The networks also said they would not be designing an "America Remembers" graphic to be constantly plastered across the bottom third of the television screen; wouldn't even think about conducting "trite, unoriginal, and what basically amounts to filler" man-on-the-street interviews that ask citizens where they were on 9/11; and, calling it "sensationalism just for the sake of sensationalism," wouldn't repeatedly show archived footage of airplanes colliding into the Twin Towers and New Yorkers running away from the collapsed buildings.

Sources at Fox News confirmed that at no time during their coverage would they use the anniversary as an excuse to paint the Obama administration as weak on terrorism.

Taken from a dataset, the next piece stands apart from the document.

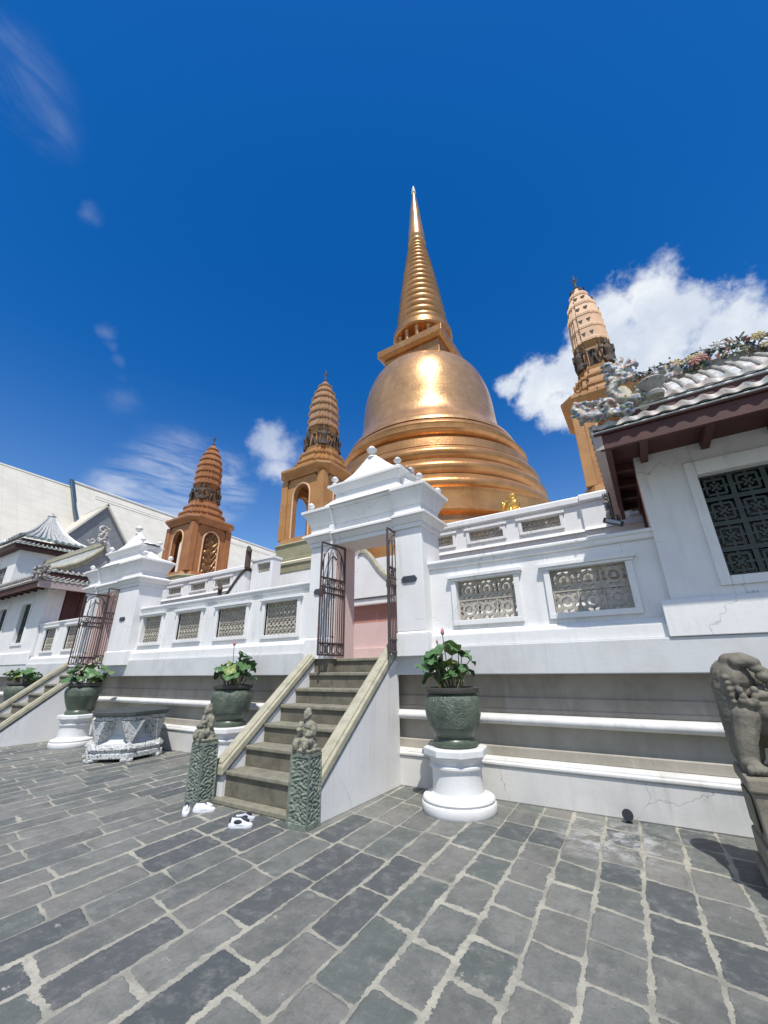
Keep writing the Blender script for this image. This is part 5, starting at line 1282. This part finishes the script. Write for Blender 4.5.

"I would imagine some might think that because it's the 10th anniversary, we would latch on to the whole '10th' aspect and blow it completely out of proportion," MSNBC national news director Derrick Lipton said. "But we're smarter than that. Our viewers are smarter than that. If anything, we'll maybe cut back to Ground Zero when Presidents Obama and Bush leave the memorial service. And then maybe we'll have Tom Brokaw on to talk about what it was like covering the event 10 years ago. If we do that, we'll probably do commercial bumpers where we show images of the two beams of blue light shining up into the night sky, footage of Bush with his bullhorn saying, "Well, I can hear you," and maybe something that represents the human side of the tragedy, like people tacking up pictures of their loved ones. That's it. But then I suppose we could also have [former mayor Rudy] Giuliani on because, well, I don't know why. He won't say anything he hasn't said before, but it just feels like we should have him on, especially if Fox has him on. We could probably fill a bunch of time with the whole anthrax thing that came afterward, maybe do an entire terrorism retrospective that would look big and flashy but add no new information whatsoever, and just rerun that over and over and over again. Maybe throw in some of that mosque stuff. And then, oh, this would be perfect, we do profiles on the families who lost their loved ones on the Pennsylvania plane. We'll act as if we're shining a light on something that's been ignored, but really it hasn't been ignored, because over the past 10 years there have been 4,000 similar segments done about the circumstances surrounding that flight."

"But that's not what we're all about," he added. "We're better than that."